[Begin COLLECTED MATERIAL]

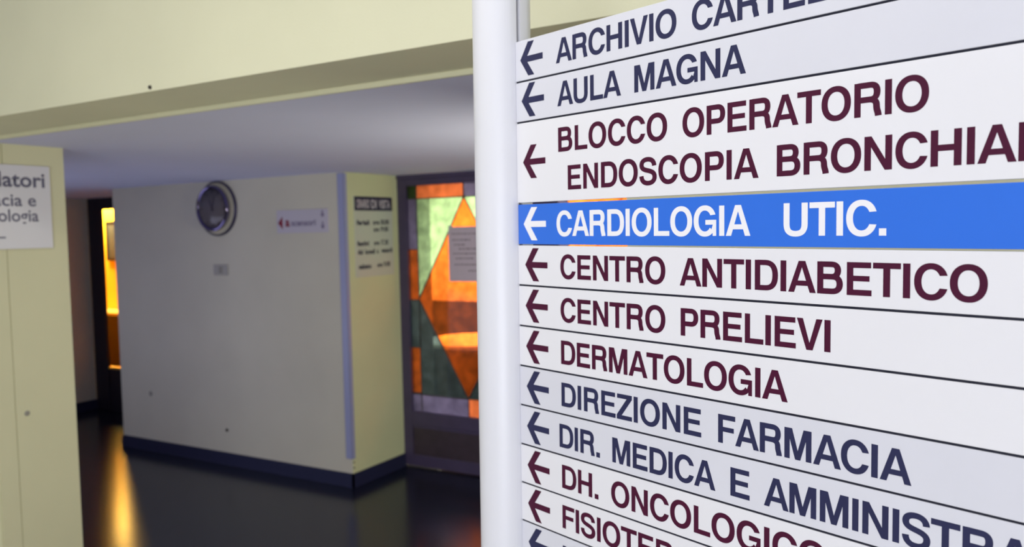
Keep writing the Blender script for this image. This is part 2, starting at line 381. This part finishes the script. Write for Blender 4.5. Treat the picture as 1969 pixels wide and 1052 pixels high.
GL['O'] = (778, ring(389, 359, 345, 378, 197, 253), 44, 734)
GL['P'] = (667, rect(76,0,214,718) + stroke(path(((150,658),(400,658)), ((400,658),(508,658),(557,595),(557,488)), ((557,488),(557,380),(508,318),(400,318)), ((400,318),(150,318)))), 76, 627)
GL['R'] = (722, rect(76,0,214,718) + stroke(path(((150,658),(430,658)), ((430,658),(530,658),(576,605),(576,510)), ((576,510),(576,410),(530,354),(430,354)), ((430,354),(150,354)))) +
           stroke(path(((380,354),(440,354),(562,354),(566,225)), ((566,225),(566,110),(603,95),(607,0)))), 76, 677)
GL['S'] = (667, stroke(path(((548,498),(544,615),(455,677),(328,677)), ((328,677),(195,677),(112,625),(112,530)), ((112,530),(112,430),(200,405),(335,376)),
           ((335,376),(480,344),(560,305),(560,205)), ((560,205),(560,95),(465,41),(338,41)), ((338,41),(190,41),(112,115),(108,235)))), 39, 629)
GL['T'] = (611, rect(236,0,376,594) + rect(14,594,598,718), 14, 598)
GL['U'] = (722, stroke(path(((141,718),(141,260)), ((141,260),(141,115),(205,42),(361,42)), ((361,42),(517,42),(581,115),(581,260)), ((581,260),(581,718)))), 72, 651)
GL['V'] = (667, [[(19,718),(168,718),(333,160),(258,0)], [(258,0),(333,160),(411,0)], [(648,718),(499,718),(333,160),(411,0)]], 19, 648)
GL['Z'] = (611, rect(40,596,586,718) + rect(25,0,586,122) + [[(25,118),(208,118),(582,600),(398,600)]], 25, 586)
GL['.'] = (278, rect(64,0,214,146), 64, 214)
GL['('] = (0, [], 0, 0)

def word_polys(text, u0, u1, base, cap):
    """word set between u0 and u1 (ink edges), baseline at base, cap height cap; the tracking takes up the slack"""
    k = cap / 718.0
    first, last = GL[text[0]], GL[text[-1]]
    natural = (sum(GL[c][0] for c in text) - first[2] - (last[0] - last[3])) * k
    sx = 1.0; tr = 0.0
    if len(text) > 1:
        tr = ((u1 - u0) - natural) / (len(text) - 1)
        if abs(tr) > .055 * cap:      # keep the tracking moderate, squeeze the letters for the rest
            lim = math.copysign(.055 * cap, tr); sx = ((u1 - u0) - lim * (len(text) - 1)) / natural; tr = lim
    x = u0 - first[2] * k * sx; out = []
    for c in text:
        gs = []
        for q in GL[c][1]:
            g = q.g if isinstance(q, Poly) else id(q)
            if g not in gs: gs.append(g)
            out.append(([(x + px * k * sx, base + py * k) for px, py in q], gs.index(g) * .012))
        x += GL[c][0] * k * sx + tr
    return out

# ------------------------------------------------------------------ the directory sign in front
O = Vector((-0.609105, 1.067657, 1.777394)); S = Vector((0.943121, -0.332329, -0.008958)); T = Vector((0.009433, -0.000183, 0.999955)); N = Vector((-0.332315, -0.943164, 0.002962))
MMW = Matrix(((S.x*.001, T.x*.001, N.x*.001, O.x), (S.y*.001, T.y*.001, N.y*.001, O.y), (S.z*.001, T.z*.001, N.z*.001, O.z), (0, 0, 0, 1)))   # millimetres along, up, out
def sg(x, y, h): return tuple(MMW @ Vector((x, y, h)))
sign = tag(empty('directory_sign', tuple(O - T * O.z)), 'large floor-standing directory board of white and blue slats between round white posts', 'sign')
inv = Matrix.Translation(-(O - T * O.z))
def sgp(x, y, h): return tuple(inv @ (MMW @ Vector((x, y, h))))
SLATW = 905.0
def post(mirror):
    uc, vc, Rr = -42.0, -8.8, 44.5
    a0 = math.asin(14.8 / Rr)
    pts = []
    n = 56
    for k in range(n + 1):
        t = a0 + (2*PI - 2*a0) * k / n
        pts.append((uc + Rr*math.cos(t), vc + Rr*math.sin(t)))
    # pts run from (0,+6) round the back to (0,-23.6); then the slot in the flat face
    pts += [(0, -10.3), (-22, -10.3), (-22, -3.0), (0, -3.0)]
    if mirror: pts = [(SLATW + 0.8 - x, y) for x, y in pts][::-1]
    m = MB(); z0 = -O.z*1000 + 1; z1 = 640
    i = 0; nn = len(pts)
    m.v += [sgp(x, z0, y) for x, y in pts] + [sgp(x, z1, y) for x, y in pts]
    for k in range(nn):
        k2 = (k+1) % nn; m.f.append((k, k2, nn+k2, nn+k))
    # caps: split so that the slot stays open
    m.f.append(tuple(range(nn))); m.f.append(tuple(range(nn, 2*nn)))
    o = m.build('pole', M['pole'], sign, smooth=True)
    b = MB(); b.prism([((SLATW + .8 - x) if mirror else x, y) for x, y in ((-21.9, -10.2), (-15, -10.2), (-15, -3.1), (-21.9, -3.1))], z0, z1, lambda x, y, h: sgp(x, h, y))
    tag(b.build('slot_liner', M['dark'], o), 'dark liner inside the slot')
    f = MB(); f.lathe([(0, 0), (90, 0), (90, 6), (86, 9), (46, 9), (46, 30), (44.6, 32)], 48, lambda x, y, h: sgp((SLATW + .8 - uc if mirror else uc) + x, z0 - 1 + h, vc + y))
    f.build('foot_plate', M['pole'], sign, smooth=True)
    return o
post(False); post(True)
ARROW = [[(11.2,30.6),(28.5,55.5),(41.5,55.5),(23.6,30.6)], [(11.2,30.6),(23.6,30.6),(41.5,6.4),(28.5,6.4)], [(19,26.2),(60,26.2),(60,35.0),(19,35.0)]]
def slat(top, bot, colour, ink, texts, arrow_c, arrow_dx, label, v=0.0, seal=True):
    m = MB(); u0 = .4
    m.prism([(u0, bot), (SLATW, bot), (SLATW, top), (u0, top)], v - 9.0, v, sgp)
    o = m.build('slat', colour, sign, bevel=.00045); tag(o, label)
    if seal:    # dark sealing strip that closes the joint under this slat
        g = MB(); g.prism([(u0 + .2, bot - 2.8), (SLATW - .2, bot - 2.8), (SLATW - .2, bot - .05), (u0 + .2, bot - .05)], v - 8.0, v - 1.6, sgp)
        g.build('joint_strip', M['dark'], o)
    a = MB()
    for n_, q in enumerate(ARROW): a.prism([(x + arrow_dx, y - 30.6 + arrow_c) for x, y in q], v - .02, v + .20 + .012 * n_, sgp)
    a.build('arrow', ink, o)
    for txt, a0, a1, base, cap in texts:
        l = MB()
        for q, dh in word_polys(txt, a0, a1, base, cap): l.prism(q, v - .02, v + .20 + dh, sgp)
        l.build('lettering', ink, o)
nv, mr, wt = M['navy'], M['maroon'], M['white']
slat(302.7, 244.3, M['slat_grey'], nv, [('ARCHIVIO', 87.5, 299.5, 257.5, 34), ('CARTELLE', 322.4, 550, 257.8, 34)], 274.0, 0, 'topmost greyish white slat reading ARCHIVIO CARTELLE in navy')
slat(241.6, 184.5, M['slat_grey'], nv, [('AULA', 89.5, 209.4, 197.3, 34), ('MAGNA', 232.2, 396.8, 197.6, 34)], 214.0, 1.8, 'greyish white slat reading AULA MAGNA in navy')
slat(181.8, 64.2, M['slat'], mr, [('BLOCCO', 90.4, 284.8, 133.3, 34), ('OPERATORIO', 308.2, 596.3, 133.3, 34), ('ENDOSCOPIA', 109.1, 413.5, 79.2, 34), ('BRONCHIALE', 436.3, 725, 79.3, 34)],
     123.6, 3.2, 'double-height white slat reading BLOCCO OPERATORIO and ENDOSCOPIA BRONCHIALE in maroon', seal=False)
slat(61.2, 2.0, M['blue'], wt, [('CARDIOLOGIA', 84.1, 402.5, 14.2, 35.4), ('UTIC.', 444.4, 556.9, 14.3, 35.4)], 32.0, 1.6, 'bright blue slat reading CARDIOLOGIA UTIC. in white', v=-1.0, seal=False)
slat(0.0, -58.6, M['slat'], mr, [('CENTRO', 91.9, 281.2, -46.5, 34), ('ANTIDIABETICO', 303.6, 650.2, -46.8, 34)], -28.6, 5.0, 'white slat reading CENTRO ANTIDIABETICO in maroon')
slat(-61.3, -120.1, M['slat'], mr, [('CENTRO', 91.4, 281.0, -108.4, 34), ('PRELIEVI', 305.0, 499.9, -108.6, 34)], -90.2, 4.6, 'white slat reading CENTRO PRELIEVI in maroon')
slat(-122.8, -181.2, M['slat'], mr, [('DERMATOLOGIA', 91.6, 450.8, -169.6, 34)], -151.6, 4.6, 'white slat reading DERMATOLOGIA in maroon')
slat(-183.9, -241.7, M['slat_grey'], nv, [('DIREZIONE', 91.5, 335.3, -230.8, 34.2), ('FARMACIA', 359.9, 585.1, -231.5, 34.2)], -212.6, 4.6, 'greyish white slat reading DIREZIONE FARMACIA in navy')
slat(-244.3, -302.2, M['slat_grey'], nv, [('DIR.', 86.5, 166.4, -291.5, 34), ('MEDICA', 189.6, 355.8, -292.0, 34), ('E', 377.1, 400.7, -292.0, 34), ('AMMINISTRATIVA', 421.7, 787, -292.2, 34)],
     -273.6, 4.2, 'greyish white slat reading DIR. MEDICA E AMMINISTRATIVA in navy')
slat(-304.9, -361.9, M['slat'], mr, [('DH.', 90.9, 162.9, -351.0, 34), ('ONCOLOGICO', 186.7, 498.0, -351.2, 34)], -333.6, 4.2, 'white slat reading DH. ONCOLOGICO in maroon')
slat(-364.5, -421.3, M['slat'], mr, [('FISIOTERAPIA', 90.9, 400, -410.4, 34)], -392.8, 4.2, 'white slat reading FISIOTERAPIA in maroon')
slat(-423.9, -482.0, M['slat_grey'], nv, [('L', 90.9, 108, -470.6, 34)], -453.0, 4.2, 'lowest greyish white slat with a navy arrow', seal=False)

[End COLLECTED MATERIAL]

## AIM OF THE EXERCISE
Return, unchanged, the lines from the first line of the material through the line that holds "GL['('] = (0, [], 0, 0)", inclusive, omitting pictures.

## SOLUTION FOR THIS TASK
Keep writing the Blender script for this image. This is part 2, starting at line 381. This part finishes the script. Write for Blender 4.5. Treat the picture as 1969 pixels wide and 1052 pixels high.
GL['O'] = (778, ring(389, 359, 345, 378, 197, 253), 44, 734)
GL['P'] = (667, rect(76,0,214,718) + stroke(path(((150,658),(400,658)), ((400,658),(508,658),(557,595),(557,488)), ((557,488),(557,380),(508,318),(400,318)), ((400,318),(150,318)))), 76, 627)
GL['R'] = (722, rect(76,0,214,718) + stroke(path(((150,658),(430,658)), ((430,658),(530,658),(576,605),(576,510)), ((576,510),(576,410),(530,354),(430,354)), ((430,354),(150,354)))) +
           stroke(path(((380,354),(440,354),(562,354),(566,225)), ((566,225),(566,110),(603,95),(607,0)))), 76, 677)
GL['S'] = (667, stroke(path(((548,498),(544,615),(455,677),(328,677)), ((328,677),(195,677),(112,625),(112,530)), ((112,530),(112,430),(200,405),(335,376)),
           ((335,376),(480,344),(560,305),(560,205)), ((560,205),(560,95),(465,41),(338,41)), ((338,41),(190,41),(112,115),(108,235)))), 39, 629)
GL['T'] = (611, rect(236,0,376,594) + rect(14,594,598,718), 14, 598)
GL['U'] = (722, stroke(path(((141,718),(141,260)), ((141,260),(141,115),(205,42),(361,42)), ((361,42),(517,42),(581,115),(581,260)), ((581,260),(581,718)))), 72, 651)
GL['V'] = (667, [[(19,718),(168,718),(333,160),(258,0)], [(258,0),(333,160),(411,0)], [(648,718),(499,718),(333,160),(411,0)]], 19, 648)
GL['Z'] = (611, rect(40,596,586,718) + rect(25,0,586,122) + [[(25,118),(208,118),(582,600),(398,600)]], 25, 586)
GL['.'] = (278, rect(64,0,214,146), 64, 214)
GL['('] = (0, [], 0, 0)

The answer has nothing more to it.